The hardest part of this second quarantine has been the cancellation of our summer R&R. We have missed our family beach trip two years in a row and this year was going to be the year when we could finally enjoy a week of family, waves, sand, and the pure bliss that is a week at the beach. After the beach we had a fun visit planned to Brandon's family out west. It was going to be awesome. It was going to be exactly what everyone needed after months and months of being stuck at home not seeing anyone.
We had gone through so many months of waiting and hoping and jumping through hoops and trying to get plane tickets that when the tickets finally got bought a week ago, it was a relief to finally know that we would get to have our much-needed break. So when it was snatched away only a few days later, the loss was that much worse.
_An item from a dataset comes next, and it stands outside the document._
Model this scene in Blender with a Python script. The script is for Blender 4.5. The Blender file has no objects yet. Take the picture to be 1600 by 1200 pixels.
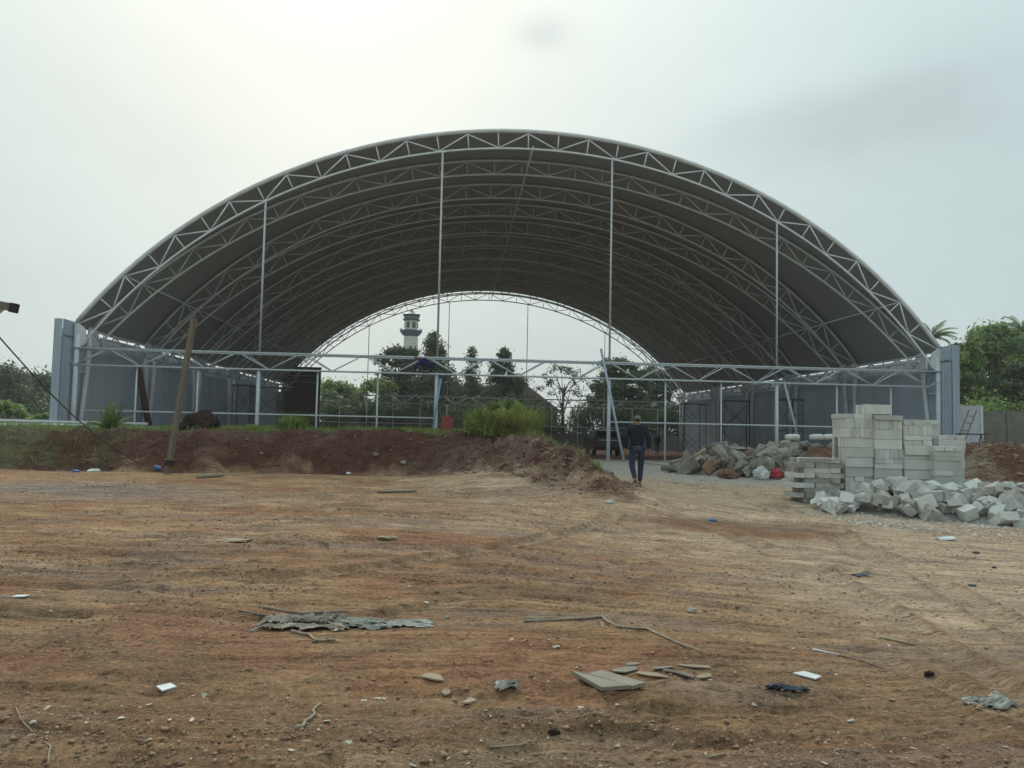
import bpy, bmesh, math, random
import numpy as np
from mathutils import Vector, Matrix, Euler
random.seed(7); np.random.seed(7)
PI = math.pi
scene = bpy.context.scene
C = scene.collection

# ------------------------------------------------------------------ camera
F_PX, ROLL, PITCH, YAW = 1233.0, .0212, .0591, .0702
EYE = Vector((0, 0, 1.25))
fwd = Vector((math.sin(YAW)*math.cos(PITCH), math.cos(YAW)*math.cos(PITCH), math.sin(PITCH)))
rgt = Vector((math.cos(YAW), -math.sin(YAW), 0))
upv = rgt.cross(fwd)
rc = rgt*math.cos(ROLL) + upv*math.sin(ROLL)
uc = upv*math.cos(ROLL) - rgt*math.sin(ROLL)
cam = bpy.data.cameras.new('camera'); co = bpy.data.objects.new('camera', cam); C.objects.link(co)
M = Matrix((rc, uc, -fwd)).transposed().to_4x4(); M.translation = EYE
co.matrix_world = M
cam.sensor_width = 36; cam.lens = F_PX/1600*36; cam.clip_start = .05; cam.clip_end = 3000
scene.camera = co
scene.render.resolution_x = 1024; scene.render.resolution_y = 768

def at(px, py, Y):
    """world point at distance Y along the hall axis for a photograph position"""
    d = fwd*F_PX + rc*(px-800) - uc*(py-600)
    return EYE + d*(Y/d.y)

# ------------------------------------------------------------------ world, sun, exposure
SUN_AZ, SUN_EL = math.radians(-10), math.radians(33)     # azimuth from +Y, east positive
sun_dir = Vector((math.sin(SUN_AZ)*math.cos(SUN_EL), math.cos(SUN_AZ)*math.cos(SUN_EL), math.sin(SUN_EL)))
world = bpy.data.worlds.new('World'); scene.world = world; world.use_nodes = True
nt = world.node_tree; nt.nodes.clear()
N = nt.nodes.new; L = nt.links.new
out = N('ShaderNodeOutputWorld')
sky = N('ShaderNodeTexSky'); sky.sky_type = 'NISHITA'; sky.sun_disc = False
sky.sun_elevation = SUN_EL; sky.sun_rotation = SUN_AZ; sky.air_density = 1.5; sky.dust_density = 4
bg1 = N('ShaderNodeBackground'); bg1.inputs[1].default_value = .05
L(sky.outputs[0], bg1.inputs[0])
tc = N('ShaderNodeTexCoord')
nrm = N('ShaderNodeVectorMath'); nrm.operation = 'NORMALIZE'; L(tc.outputs['Generated'], nrm.inputs[0])
def wmath(op, a, b=None, clamp=False):
    n = N('ShaderNodeMath'); n.operation = op; n.use_clamp = clamp
    for i, v in enumerate((a, b)):
        if v is None: continue
        if isinstance(v, (int, float)): n.inputs[i].default_value = v
        else: L(v, n.inputs[i])
    return n.outputs[0]
def wdot(vec):
    n = N('ShaderNodeVectorMath'); n.operation = 'DOT_PRODUCT'; L(nrm.outputs[0], n.inputs[0]); n.inputs[1].default_value = vec
    return n.outputs['Value']
wn = N('ShaderNodeTexNoise'); wn.inputs['Scale'].default_value = 2.2; wn.inputs['Detail'].default_value = 5; wn.inputs['Roughness'].default_value = .5
mp = N('ShaderNodeMapping'); mp.inputs['Scale'].default_value = (1, 1, 2.4); L(nrm.outputs[0], mp.inputs[0]); L(mp.outputs[0], wn.inputs['Vector'])
sd = wmath('MAXIMUM', wdot(sun_dir), 0)
glow = wmath('POWER', sd, 15); wide = wmath('POWER', sd, 8)
def mixc(fac, a, b):
    n = N('ShaderNodeMix'); n.data_type = 'RGBA'
    if isinstance(fac, float): n.inputs[0].default_value = fac
    else: L(fac, n.inputs[0])
    for k, v in ((6, a), (7, b)):
        if isinstance(v, tuple): n.inputs[k].default_value = (*v, 1)
        else: L(v, n.inputs[k])
    return n.outputs[2]
base = mixc(wide, (.382, .462, .472), (.48, .54, .525))
c1 = mixc(glow, base, (.52, .55, .515))
# thin streaks of darker and lighter cloud
nv = wmath('MULTIPLY_ADD', wn.outputs[0], 1.0); nv.node.inputs[2].default_value = 0
cl = wmath('MULTIPLY', wmath('SUBTRACT', wn.outputs[0], .5), 1.1)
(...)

Instead of seeing family and friends, we'll be stuck here by ourselves in Tashkent. Instead of spending a week playing with cousins, the children will be doing school. Instead of getting a much-needed break from doing the work of multiple colleagues, Brandon will be doing even more work.
I know that this is only terrible with a lowercase t instead of a capitol T, but I'm still disappointed. Our life is still wonderful and everyone is healthy and we are grateful for all the blessings we have. But I think it's still okay to be sad and I'll probably be sad for awhile. And next year - unless the beach ceases to physically exist - we're going to be there.